Kawan, baru kali pertama itu aku menangis di pangkuan ibuku. Aku turut menangis saat mendengar isak tangis ibuku. Ah, sungguh mengharukan, yang sampai detik ini aku tak dapat menghilangakan kenangan itu, ya aku nggak bakalan menghilangakan moment itu, karena moment itu adalah moment yang teramat penting jikalau ku lupakan.
Sesampainya di bandara Soekarno-Hatta, cengkareng. Bapakku dan seluruh kerabat yang mengantarku kembali meneteskan air mata. Lambaian tangan berseling lelehan air mata. Barat hati ini meninggalkan indonesia, berat hati ini meninggalkan kampung halaman, berat hati ini meninggalkan bapak, ibu, kakak, adik dan kerabat, berat meninggalkan suara alam desa, berat meninggalkan suasana pegunungan yang sejuk, berat, berat dan berat sekali. Namun demi cita-cita dan ambisiku yang terkubur. Ya, yang terkubur lama, memang sejak kecil aku berandai-andai bisa menuntut ilmu di universitas al-Azhar, mesir.

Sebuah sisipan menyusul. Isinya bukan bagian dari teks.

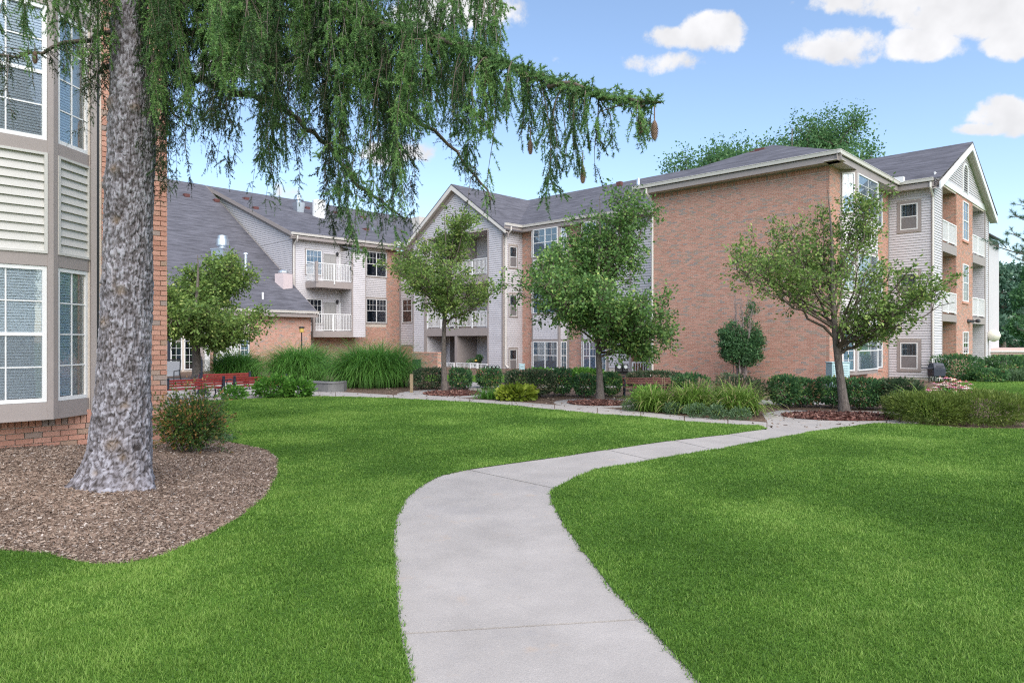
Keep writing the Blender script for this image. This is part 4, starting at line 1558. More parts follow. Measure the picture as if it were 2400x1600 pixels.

Aku balas lambaian tangan mereka, ku paksakan untuk senyum, namun air mata ini mengiringi senyumku. Ya, senyumku di iringi lelehan airmata.
Tangis ibu, bapak dan seluruh keluarga adalah tangis yang mengandung sebuah doa; nak pulanglah segera, jangan lama-lama kau di sana, kami yang di sini menanti kembalimu membawa ilmu yang bermanfaat untuk nusa dan bangsa sekalipun kau bangun desamu. Ah, sungguh mengharukan ketika itu,. Aku berharap kejadian itu akan selalu terngiang dan menjadikan pulihnya semangat untuk menuntut ilmu yang berguna tuk masa depan nanti.
Maafkan aku, bapak, ibu dan seluruh yang mengharapkan kembaliku, aku tidak segera kembali sesuai apa yang di harapkan. Dua kali aku gagal. Dan yang seharusnya tahun depan aku pulang tapi aku harus menempuh hidup di sini selama kurang lebih tiga tahun lagi. Ya, tigat ahun waktu yang singkat untuk aku di sini. Namun, waktu yang begitu lama untuk bapak, ibu dan orang-orang yang mengharapkan dan menungguku. Semoga detik ini, menit ini dan jam ini, Bapak, Ibu, dan seluruh kerabat belum beranjak dari sajadah sembari menengadahkan tangan mereka untuk mendoakanku disini.
Semoga Allah selalu memberikan kekuatan dan kesabaran untuk bangkit kembali, amin.